Hopes Dashed: Gorbachev, Yeltsin, & Putin

Gorbachev was to prove the last leader of The USSR. He was also the first Soviet leader to be born after The October Revolution of 1917. He was Andropov's preferred successor, but the Politburo went with the older man, Chernenko. Thus it was only with Chernenko's death that Gorbachev finally achieved the leadership.


Although well aware of the problems and issues facing Russia, both at home and abroad, Gorbachev remained a committed Communist. His belief was that with necessary changes the Soviet System would at last catch up The West, and possibly outpace it. His regime is noted for such changes under the twin headings of Glasnost (Openness) and Perestroika (rebuilding).

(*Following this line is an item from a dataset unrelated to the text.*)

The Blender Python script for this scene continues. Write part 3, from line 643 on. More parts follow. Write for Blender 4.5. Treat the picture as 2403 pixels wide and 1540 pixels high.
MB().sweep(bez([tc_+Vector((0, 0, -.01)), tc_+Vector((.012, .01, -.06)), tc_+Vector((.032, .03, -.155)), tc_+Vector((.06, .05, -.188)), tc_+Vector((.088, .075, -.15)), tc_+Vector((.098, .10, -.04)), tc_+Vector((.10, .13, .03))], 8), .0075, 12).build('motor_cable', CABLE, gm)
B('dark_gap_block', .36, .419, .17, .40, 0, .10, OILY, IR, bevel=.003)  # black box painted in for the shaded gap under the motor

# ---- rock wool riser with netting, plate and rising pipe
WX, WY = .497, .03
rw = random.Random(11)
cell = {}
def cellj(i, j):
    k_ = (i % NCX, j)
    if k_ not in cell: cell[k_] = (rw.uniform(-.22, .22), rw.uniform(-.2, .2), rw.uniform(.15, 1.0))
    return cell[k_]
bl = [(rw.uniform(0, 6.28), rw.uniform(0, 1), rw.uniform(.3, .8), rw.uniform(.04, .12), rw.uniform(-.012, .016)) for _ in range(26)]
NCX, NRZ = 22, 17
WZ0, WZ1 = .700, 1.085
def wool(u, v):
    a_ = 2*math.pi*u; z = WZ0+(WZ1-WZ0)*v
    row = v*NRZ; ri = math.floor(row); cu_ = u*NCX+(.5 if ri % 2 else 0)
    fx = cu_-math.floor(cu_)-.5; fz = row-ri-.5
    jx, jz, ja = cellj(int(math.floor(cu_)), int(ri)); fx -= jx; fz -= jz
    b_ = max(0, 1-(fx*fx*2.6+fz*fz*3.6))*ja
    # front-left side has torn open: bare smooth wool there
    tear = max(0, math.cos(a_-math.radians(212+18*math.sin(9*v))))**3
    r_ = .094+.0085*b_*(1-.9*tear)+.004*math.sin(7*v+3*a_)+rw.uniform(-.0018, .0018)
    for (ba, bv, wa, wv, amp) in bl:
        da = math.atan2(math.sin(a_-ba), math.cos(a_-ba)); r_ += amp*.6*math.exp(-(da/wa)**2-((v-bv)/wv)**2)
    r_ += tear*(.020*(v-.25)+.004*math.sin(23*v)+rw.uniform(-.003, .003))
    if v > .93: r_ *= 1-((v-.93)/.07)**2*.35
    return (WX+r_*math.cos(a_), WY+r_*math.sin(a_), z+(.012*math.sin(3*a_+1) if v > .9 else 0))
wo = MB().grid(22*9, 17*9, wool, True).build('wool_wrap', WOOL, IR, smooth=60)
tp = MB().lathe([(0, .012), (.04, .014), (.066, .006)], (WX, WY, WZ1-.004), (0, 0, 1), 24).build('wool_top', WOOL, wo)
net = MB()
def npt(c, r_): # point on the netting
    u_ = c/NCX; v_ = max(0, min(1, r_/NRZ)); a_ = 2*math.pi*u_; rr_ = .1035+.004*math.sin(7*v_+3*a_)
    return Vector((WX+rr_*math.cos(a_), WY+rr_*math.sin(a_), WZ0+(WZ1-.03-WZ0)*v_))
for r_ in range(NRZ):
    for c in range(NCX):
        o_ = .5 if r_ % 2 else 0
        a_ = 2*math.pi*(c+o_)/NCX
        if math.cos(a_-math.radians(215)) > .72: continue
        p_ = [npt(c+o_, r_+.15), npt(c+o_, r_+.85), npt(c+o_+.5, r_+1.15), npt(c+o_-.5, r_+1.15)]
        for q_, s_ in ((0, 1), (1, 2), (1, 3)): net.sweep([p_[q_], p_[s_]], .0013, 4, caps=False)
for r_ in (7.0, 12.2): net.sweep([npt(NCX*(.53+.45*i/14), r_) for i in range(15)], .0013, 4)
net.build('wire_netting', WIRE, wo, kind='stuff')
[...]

But Gorbachev like many leaders before and since was to discover that you cannot have a little reform in such a buttoned down system as The USSR was.


He was ejected from Office by a combination of first an attempted coup by Marxist hardliners, and then by the more radical Yeltsin.


The USSR came to a legal end in 1991. Yeltsin's rule was hampered by both his personal problem with alcohol and his political problem with 'wild capitalism'. This was Russia's chance for genuine democracy, but it failed the test. Although Yeltsin carefully stage managed the succession of Vladimir Putin, he had misjudged the man badly.

Instead of reforming Yeltsin's botched attempt at capitalism and democracy, Putin returned to those two stalwarts of Russian history, elitism/cronyism and authoritarianism.


We are left pondering two questions in 2022, viz

  1. How will Putin's rule end?

  2. Who will succeed him? Will it be the same, better, or worse?